I picked one that sounded right and he took us to a part of town called "Sandy Hill".
I had no clue if it would be right or wrong but when a tall blonde was on the front porch of a house down a gravel road, right past the East End round-about - we had finally found our new "home".

....and that, my friends is the story on how we (or at least half of "we") got to Anguilla, one year ago today.


In case you were wondering, no our luggage didn't get there anytime soon and even though I was assured that it would get there "the next day", it was TEN days later before we had a bathing suit or any underwear or clothes.  In addition, American Airlines managed to lose a container with approximately $1500 worth of my best kitchen stuff and by then I had spend no less than $450 on phone calls (at $2/min) with various AA agencies.

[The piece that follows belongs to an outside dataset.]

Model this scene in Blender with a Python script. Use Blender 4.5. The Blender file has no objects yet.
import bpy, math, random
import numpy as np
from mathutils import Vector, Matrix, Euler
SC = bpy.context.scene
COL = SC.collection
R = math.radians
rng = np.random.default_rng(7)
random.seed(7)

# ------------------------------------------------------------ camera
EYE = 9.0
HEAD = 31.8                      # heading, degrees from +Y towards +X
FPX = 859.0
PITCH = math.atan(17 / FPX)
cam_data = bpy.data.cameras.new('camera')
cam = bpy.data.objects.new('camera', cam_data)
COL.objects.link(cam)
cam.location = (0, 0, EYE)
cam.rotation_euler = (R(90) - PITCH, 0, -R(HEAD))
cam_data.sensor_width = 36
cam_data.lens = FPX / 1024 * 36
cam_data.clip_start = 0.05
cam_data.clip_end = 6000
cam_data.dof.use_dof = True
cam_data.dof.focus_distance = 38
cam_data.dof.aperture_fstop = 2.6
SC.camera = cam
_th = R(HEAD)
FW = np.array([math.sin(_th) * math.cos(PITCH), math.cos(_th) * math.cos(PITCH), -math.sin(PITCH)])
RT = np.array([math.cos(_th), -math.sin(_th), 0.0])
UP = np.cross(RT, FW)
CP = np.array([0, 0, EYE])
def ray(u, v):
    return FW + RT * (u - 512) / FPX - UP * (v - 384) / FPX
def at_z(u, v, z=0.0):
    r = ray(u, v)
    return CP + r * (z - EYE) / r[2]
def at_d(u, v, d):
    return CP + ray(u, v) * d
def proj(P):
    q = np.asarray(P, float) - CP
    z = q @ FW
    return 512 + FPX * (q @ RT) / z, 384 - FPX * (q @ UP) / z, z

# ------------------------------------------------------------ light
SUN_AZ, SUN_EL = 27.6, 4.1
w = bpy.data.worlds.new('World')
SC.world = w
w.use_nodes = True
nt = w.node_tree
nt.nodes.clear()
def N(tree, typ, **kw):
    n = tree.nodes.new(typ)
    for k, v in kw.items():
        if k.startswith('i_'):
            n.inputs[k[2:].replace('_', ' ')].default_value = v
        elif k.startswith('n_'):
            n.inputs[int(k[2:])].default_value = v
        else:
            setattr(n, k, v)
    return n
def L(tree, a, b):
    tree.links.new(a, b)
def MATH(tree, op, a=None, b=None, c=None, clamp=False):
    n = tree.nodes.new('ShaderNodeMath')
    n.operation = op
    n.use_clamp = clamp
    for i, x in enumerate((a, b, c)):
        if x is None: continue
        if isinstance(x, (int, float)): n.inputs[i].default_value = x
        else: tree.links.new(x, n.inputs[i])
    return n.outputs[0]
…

And yes, once we got a good night's worth of sleep in our home, it did feel like perhaps I had made a major mistake, not just because our horrible trip there, but as the house I found myself in had exactly 3 forks, 4 cups, no mop, no trashcans, 4 towels and one pan.... for 8 people. Apparently the house had never been rented before - a little detail I didn't know about.
Of course at that point we didn't even know of all those wonderful lessons to come, such as "no city water", cisterns, boiling water, cooking with gas out of containers, or the insane cost of electricity or cell phone calls for that matter.

Our first year on the island has certainly been full of those - lessons - both on how things work here as well as about yourself and exactly what all you can do without. 
The amount of work it takes to live here without any conveniences is insane, especially with four kids.  Yet the return is also insane and when I see the kids' amazing survival skills, how they adapt and learn and solve problems in such unique ways - I know it's worth it and I'm betting on this sense of community and simplified way of life being a guide to our kids in the future, so they may shape whatever part of the world they chose to live in, to be more like what they are living in now - Anguilla, British West Indies.